● **Your instructions**: Extract the first line through the line containing "COL = S.collection" from the listing below, exactly as written.

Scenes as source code
● ● ● ● ● ● ●
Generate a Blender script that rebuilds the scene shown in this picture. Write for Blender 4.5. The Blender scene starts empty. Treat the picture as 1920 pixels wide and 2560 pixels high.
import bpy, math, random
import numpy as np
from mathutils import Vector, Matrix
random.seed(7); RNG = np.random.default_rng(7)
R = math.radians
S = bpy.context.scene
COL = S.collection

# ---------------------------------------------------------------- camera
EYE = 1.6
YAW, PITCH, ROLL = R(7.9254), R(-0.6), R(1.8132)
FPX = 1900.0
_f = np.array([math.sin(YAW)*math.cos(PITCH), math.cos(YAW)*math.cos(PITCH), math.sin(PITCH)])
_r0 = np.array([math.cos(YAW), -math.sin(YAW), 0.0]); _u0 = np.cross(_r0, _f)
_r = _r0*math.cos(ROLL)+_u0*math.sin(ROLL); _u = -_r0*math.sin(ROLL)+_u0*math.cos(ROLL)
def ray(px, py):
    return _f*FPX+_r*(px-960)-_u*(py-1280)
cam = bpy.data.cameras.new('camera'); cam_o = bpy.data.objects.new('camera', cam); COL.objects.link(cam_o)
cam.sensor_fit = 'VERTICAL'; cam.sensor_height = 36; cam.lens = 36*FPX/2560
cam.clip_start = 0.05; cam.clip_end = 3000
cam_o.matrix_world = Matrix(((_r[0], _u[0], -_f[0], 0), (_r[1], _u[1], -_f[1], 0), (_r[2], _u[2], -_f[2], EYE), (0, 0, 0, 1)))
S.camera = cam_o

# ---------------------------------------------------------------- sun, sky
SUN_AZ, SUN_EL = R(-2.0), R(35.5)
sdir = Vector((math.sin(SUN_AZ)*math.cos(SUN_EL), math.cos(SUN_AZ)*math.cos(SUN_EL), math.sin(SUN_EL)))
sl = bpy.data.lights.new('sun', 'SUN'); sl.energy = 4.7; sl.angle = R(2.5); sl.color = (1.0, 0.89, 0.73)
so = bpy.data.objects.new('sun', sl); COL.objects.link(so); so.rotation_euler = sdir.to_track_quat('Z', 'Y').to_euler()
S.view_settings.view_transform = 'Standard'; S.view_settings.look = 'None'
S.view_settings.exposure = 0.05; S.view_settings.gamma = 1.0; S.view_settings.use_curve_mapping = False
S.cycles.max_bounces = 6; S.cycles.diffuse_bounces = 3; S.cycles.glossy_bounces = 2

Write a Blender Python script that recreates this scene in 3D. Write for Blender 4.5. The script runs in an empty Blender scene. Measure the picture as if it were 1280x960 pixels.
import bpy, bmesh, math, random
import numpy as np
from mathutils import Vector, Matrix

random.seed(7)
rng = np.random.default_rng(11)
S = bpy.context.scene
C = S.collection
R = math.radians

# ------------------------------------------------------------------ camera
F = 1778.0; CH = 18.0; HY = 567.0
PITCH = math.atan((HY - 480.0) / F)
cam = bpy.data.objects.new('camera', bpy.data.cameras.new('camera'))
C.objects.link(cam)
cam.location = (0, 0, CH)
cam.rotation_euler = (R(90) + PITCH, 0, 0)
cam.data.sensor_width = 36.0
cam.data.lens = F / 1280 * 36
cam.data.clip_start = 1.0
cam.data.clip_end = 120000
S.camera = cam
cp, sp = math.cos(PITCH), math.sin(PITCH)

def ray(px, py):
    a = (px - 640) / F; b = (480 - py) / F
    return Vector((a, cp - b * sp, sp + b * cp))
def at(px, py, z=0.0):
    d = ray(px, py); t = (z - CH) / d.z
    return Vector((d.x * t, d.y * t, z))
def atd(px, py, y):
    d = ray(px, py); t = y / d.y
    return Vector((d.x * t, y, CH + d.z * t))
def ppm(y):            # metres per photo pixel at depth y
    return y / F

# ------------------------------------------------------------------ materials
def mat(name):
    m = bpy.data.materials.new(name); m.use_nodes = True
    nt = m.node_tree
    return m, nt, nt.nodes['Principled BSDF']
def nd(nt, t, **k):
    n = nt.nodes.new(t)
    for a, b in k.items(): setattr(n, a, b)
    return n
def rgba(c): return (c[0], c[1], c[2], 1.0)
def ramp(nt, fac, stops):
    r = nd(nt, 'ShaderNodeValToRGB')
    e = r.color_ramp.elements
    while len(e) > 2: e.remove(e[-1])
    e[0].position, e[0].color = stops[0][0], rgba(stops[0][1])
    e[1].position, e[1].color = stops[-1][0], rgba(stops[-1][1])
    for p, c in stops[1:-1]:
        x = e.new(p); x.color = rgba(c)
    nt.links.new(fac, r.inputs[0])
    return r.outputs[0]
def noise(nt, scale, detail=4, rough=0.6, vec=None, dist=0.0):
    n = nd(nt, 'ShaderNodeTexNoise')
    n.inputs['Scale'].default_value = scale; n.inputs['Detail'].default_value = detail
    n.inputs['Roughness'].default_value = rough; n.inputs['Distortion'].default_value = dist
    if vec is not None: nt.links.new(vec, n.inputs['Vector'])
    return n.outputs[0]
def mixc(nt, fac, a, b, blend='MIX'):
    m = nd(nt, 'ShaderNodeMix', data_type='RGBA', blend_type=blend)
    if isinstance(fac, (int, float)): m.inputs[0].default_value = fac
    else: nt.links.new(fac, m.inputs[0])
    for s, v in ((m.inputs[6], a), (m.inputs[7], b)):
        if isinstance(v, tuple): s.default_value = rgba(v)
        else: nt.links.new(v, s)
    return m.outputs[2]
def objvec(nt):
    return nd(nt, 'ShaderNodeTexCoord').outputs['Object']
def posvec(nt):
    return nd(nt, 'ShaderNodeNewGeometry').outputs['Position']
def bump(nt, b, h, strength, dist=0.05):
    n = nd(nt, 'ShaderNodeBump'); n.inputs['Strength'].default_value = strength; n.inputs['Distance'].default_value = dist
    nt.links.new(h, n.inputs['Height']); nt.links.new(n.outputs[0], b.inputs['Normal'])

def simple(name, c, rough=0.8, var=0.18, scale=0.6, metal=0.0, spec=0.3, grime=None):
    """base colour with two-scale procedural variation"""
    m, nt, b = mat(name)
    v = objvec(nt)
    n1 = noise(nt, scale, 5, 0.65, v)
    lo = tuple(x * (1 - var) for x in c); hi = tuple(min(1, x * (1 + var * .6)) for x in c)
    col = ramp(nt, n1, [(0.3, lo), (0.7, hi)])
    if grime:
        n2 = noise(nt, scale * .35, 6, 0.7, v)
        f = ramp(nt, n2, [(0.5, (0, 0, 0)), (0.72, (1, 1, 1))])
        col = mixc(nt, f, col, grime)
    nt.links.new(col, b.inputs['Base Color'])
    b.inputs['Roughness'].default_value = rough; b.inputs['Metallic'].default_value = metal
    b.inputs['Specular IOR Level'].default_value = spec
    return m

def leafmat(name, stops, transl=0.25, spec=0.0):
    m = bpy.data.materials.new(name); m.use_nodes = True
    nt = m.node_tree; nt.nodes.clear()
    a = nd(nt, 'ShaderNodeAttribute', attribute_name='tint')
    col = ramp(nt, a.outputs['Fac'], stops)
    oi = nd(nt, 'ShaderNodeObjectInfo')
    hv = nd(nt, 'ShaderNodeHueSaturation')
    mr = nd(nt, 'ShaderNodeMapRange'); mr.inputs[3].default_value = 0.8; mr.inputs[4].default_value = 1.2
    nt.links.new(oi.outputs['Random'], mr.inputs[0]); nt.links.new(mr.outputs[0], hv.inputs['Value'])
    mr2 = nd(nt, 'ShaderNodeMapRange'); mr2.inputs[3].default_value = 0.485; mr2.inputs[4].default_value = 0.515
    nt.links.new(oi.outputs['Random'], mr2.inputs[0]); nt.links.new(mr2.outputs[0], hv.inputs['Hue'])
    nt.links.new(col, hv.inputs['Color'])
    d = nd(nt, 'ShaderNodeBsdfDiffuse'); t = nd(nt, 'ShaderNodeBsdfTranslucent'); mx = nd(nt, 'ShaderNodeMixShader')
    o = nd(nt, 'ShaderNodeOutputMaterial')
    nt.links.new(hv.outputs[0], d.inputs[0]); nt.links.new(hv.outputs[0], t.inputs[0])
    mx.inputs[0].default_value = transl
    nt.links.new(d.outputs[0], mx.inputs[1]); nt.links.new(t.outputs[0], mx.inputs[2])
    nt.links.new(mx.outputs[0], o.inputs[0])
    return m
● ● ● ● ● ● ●
● **Written response**:
Generate a Blender script that rebuilds the scene shown in this picture. Write for Blender 4.5. The Blender scene starts empty. Treat the picture as 1920 pixels wide and 2560 pixels high.
import bpy, math, random
import numpy as np
from mathutils import Vector, Matrix
random.seed(7); RNG = np.random.default_rng(7)
R = math.radians
S = bpy.context.scene
COL = S.collection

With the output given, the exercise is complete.